3 ポンプの基本的耐用年数は15年といわれています。20年以内には取り替えられる事をお勧めします。
●加圧給水ポンプの取り替え費用の目安
建物の規模により使用されているポンプに大きな差が有るためいちがいには言えません。キャビネット全体を取り替える場合200万円くからです。
50世帯程度のマンションの場合300万円~400万円位です。
直結増圧ポンプ
1 直結増圧ポンプは故障すると断水の可能性が高いため、水道局の規則で年1回以上の定期点検が義務付けられています。
2 ポンプ2台と制御盤が1つのキャビネットの中に一体で組込まれています。通常は2台のポンプの自動交互運転です。
3 1台ポンプが故障しても、自動で故障していないポンプのみの自動運転に切り替わります。その際ポンプの故障の警報が発報し管理室などで受信できる仕組みになっています。
4 ポンプの故障の際、2台一組に取り替える場合は制御盤とものユニット全体の取り替えをお勧めします。ポンプ1台のみ取り替えも可能です。
●直結増圧ポンプの故障
1 ポンプ本体の故障の際は2台同時に故障する事は殆どありません。片側だけでの運転にして故障したポンプを取り替える事が出来ます。ポンプの故障で断水してしまった場合は、制御盤関係のトラブルの可能性がより高くあります。
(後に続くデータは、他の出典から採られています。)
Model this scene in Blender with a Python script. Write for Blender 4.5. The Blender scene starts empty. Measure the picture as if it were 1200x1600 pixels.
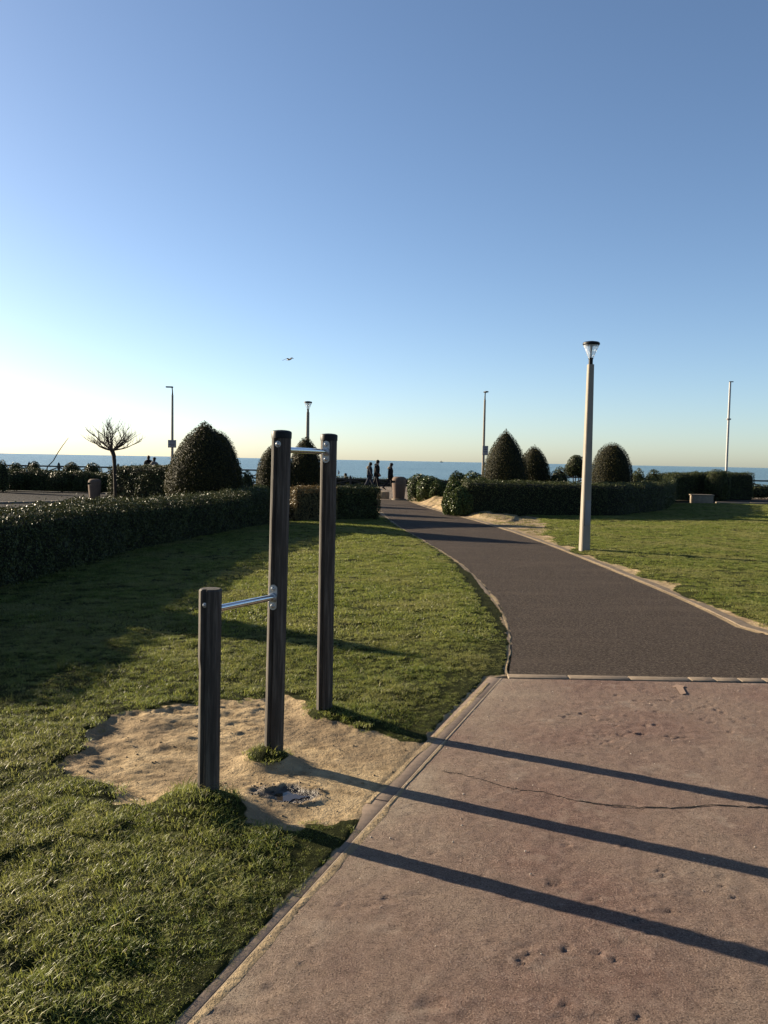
import bpy, bmesh, math, random
import numpy as np
from mathutils import Vector, Matrix

random.seed(7)
RNG = np.random.default_rng(11)
SC = bpy.context.scene
COL = SC.collection
R_ = math.radians
PI = math.pi

# ------------------------------------------------------------------ camera
FPX, PITCH, ROLL, EYE = 1300.0, R_(3.54), R_(1.1), 1.75
_F = Vector((0, math.cos(PITCH), -math.sin(PITCH)))
_U0 = Vector((0, math.sin(PITCH), math.cos(PITCH)))
_R0 = Vector((1, 0, 0))
_R = _R0 * math.cos(ROLL) + _U0 * math.sin(ROLL)
_U = _U0 * math.cos(ROLL) - _R0 * math.sin(ROLL)
camd = bpy.data.cameras.new('camera')
camd.sensor_fit = 'HORIZONTAL'
camd.sensor_width = 36.0
camd.lens = 36.0 * FPX / 1200.0
camd.clip_start = 0.05
camd.clip_end = 90000.0
cam = bpy.data.objects.new('camera', camd)
COL.objects.link(cam)
cam.matrix_world = Matrix(((_R.x, _U.x, -_F.x, 0), (_R.y, _U.y, -_F.y, 0), (_R.z, _U.z, -_F.z, EYE), (0, 0, 0, 1)))
SC.camera = cam

# ------------------------------------------------------------------ sky, sun, exposure
SUN_EL, SUN_AZ = R_(16.2), R_(-63.0)          # azimuth measured from +Y towards +X
world = bpy.data.worlds.new('World')
SC.world = world
world.use_nodes = True
wn = world.node_tree
wn.nodes.clear()
sky = wn.nodes.new('ShaderNodeTexSky')
sky.sky_type = 'NISHITA'
sky.sun_disc = False
sky.sun_elevation = SUN_EL
sky.sun_rotation = SUN_AZ
sky.altitude = 0.0
sky.air_density = 0.75
sky.dust_density = 0.6
sky.ozone_density = 2.2
bg = wn.nodes.new('ShaderNodeBackground')
bg.inputs['Strength'].default_value = 0.052
wo = wn.nodes.new('ShaderNodeOutputWorld')
wn.links.new(sky.outputs[0], bg.inputs[0])
wn.links.new(bg.outputs[0], wo.inputs[0])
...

2 ポンプの故障の原因は付属モーターの故障、ポンプ内の羽が脱落し付近の部品が破損、ベアリングの劣化による破損統様々です。
3 ポンプの基本的耐用年数は15年といわれています。20年以内には取り替えられる事をお勧めします。
4 直結増圧ポンプが採用されてから25年程度しか経過していません。ポンプメーカー等の助言は耳を傾けてください。
●直結増圧ポンプの取り替え費用の目安
1 建物の規模により使用されているポンプに大きな差が有るためいちがいには言えません。キャビネット全体を取り替える場合200万円くからです。
50世帯程度のマンションの場合300万円~400万円位です。
2 定期点検で不具合が発見された場合その都度、部費の取り替えの費用が発生します。
またポンプメーカーではそ経年での部品の取り替えの目安、費用を明示していますので治合わせてみてください。